IL VERO PROBLEMA È L’ASIA
“Secondo il Comitato Intergovernativo per il Cambiamento Climatico – spiega Mitloehner – gli allevamenti dei paesi in via di sviluppo e in particolare l’India emettono tra il 70 e l’80% del totale dei gas serra”. In pratica la narrazione del docente californiano è la seguente. In India il bestiame supera di tre volte quello degli Stati Uniti anche perché, a causa di motivi religiosi, i bovini non si possono macellare. Si tratta quindi di bovini da latte che però sono così poco produttivi da richiederne almeno 15 per eguagliare la produzione di una sola mucca americana.
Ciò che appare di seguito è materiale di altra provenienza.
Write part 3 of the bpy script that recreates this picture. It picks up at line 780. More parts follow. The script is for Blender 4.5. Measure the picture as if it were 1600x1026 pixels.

E’ questo il motivo per cui in India gli allevamenti sono enormi, con altissime emissioni di metano e protossido di azoto (urina). “Negli Stati uniti invece – chiosa Mitloehner – il bestiame da latte tramite un lavoro di cura e selezione dal 1950 ad oggi è stato ridotto drasticamente passando da 25 milioni di capi a 9 milioni di capi”.
CONCLUSIONI
Insomma, la tesi di Mitloehner è senza dubbio interessante perché non nega le emissioni di metano, le legge semplicemente in modo diverso; non nega la necessità di migliorare le pratiche di allevamento ma propone una visione più ampia che coinvolga anche i paesi in via di sviluppo; non nega infine il valore nutritivo delle piante ma non punta sugli hamburger sintetici per risolvere il problema del sovraffollamento del pianeta.
Quello che onestamente mi lascia perplesso, in riferimento alla qualità dell’aria, è l’affermazione generica secondo cui usare terre arabili per la produzione di carne sia sempre normale. Sappiamo bene che non è così. Basti pensare alla soia e ai km quadrati strappati ogni anno alla foresta amazzonica, il vero polmone del pianeta che meriterebbe invece tutt’altri riguardi.